The Global Leadership Forecast report estimates that about 18% of all companies investing in Leadership Development initiatives collect data and metrics that allow them to calculate the ROI of this investment.
Flip it, like I love to do, and this means that a whopping 82% of organizations do not collect data and metrics that help them evaluate the effectiveness of their Leadership Development initiatives on their top-line and bottom-line.
Consider this in the context that the Leadership Development industry receives ~$160 billion in the United States and ~$360 billion globally in annual spending on employee training and education (Source: Training Industry Report). This is hugely problematic! Any of us who consider ourselves good business stewards should be rattled by this statistic. Especially if we are also thought leaders in the Leadership Development industry, we must be able to ideate, innovate, develop and deploy, at scale, solutions that allow organizations to measure the ROI of their leadership development initiatives.
This made me curious, and I wanted to delve into why we have an 82% problem. I searched for the term “Leadership Development ROI” on Google, and there were 23.6M results returned. I obviously could not go through all the references produced.

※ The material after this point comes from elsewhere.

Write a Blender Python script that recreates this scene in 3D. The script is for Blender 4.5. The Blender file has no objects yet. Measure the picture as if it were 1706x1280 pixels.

Still, it was pretty telling that when I scrolled the first 5-10 pages of results, an overwhelming number of them dealt with “Leadership Training” and not “Leadership Development.”
Here is my hypothesis: we have been doling out training instead of development. No wonder there is no data to measure the long-term impact of Leadership Development initiatives on business performance.
To fully unpack this, let me contrast ‘training’ vs. ‘development’ for more context. When we train our leaders, we allow them to acquire skills and competencies specific to a particular job/task in the short term. On the other hand, development is when we provide support to improve a leader’s overall capacity and capability to drive growth over the long term. Training aims to enhance current work, whereas development prepares leaders for future challenges. See, we should be seeking to change the behaviors of our Leaders and not just their skills. The other aspect is that when we focus on ‘training’ vs. ‘development,’ we are not meeting the basic requirements of an Evidence-Based Practice (EBP). Having an EBP means we are motivated by the principles of implementation science. This is “the scientific study of methods to promote the systematic uptake of EBPs into routine practice, and, hence, to improve the quality and effectiveness of services.”
Simply put, “Leadership Development” gives us the implementation science framework to measure changes in response to planned interventions that “Leadership Training” does not! Bringing it all back full circle, we are doling out Leadership Training and calling it Leadership Development. In my opinion, this is how we end up in a situation where 8 out of 10 organizations do not have a way to measure the ROI of their Leadership Development Initiatives!
As I mentioned, receiving ~$160 billion in the United States and ~$360 billion globally in annual spending should demand more accountability. There is no excuse for not requiring an ROI on Leadership Development initiatives. This is entirely possible if one were to apply the principles of implementation science to the space of Leadership Development. This is not magic – very logical if one changes their mindset and willingness to accept new paradigms.
We at The Rejuvi Venture Inc. have done precisely this and innovated the implementation of Leadership Development with a distinct EBP mindset and application of robust implementation science principles such that we can measure the impact of Leadership Development interventions on a business’ top-line and bottom-line metrics. In our world, 10 out of 10 organizations will be able to measure the ROI of their Leadership Development Initiatives!
It is high time we shift our mindsets to imagine a world with more accountability and control of leadership capability and capacity because that world is already here. As stewards of organizational growth, it is our obligation to achieve sophistication and maturity where we can measure attributes of Leadership Capability and Capacity such that we can control these to achieve organizational growth.
It is high time we empower 100% of our organizations to measure ROI on their Leadership Development Initiatives!